Corollario è che il consulente tecnico ha diritto di agire per la corresponsione degli onorari maturati in ragione dell'opera prestata unicamente nei confronti degli arbitri, secondo le forme ordinarie, avendo chiarito la giurisprudenza che al consulente tecnico d'ufficio è precluso avvalersi del procedimento ex art. 814 c.p.c., riservato esclusivamente a beneficio degli arbitri. (Trib. Mantova 9 maggio 2013).

Così ragionando, la Corte annovera tra le spese procedimentali i costi di un'eventuale consulenza tecnica d'ufficio, analogamente ai costi connessi all'attività del segretario (Cass. civ., sez. II, 28 luglio 2004, n. 14182), di cui gli arbitri potranno, loro si, chiedere la ripetizione nei confronti della parti ai sensi dello speciale procedimento di cui al secondo comma dell'art. 814 c.p.c..

Conclusioni

Dall'indagine condotta emerge che il regime di solidarietà passiva a carico delle parti consolidatasi in giurisprudenza in ordine al compenso del consulente tecnico d'ufficio nel procedimento ordinario non possa trovare applicazione analogica nel procedimento arbitrale, malgrado ormai il pacifico riconoscimento della natura giurisdizionale del procedimento per arbitrato rituale.

Non è da escludere un revirement giurisprudenziale che faccia leva sull'acquisita natura giurisdizionale del procedimento per arbitrato rituale; revirement che però non potrebbe prescindere da un ripensamento dell'intero ruolo del consulente tecnico d'ufficio in seno al procedimento arbitrale.

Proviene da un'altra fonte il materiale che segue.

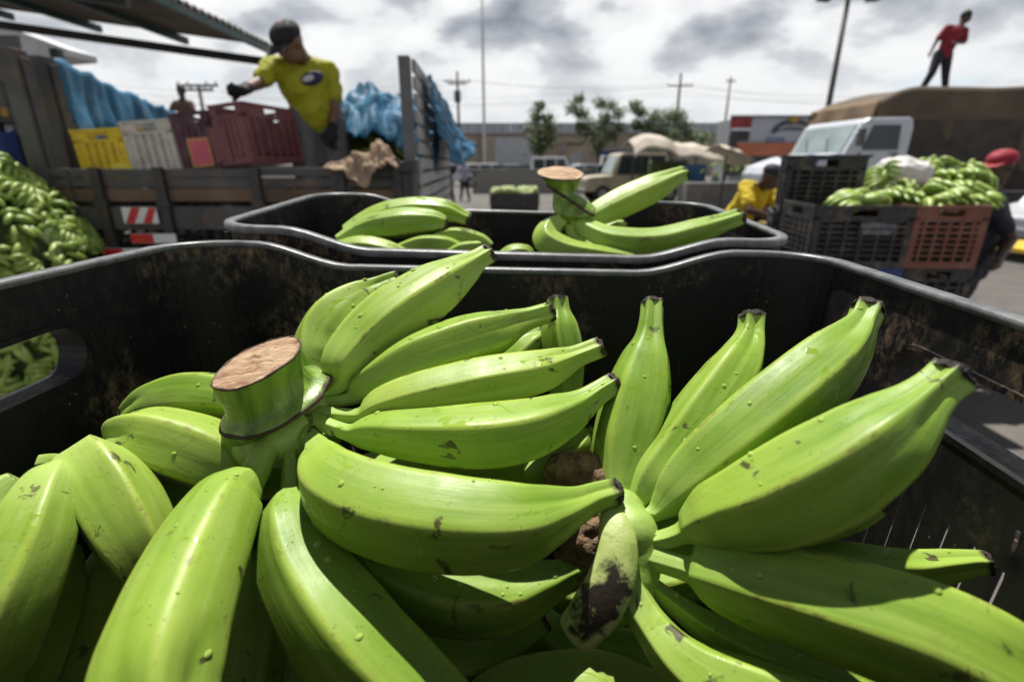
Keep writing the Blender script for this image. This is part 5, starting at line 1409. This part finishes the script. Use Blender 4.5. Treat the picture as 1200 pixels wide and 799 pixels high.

Ad oggi però c'è da prendere atto dell'inquadramento offerto dalla giurisprudenza ed operare in conformità allo stesso non cadendo nell'errore di applicare al procedimento arbitrale (rituale) schemi propri del procedimento civile ordinario.

Gli arbitri all'atto del conferimento dell'incarico in favore del consulente tecnico d'ufficio, ad oggi, sono chiamati a prestare la massima cautela per evitare rischi di una loro esposizione patrimoniale diretta. Infatti, come visto, in aderenza all'inquadramento giuridico fatto proprio dai giudici di legittimità gli arbitri saranno chiamati a sostenere in prima persona i costi della consulenza tecnica salvo poi chiederne la ripetizione alle parti, sopportando l'eventuale rischio di insolvenza di queste ultime.

Prudenza impone quindi agli arbitri di concordare con i consulenti, all'atto della loro nomina, gli onorari per lo svolgimento della loro attività, di condividere con le parti gli onorari dei consulenti e quindi di procedere alla liquidazione dei compensi dei consulenti in via anticipata al deposito della perizia e del lodo.

A riguardo può essere di supporto la prassi ormai consolidata dei regolamenti arbitrali di alcune delle principali istituzioni arbitrali che includono gli onorari dei consulenti tecnici tra i costi del procedimento arbitrale e prevedono la liquidazione degli stessi anticipatamente al deposito del lodo con facoltà di disporre il pagamento di fondi iniziali e/o acconti nel corso del procedimento.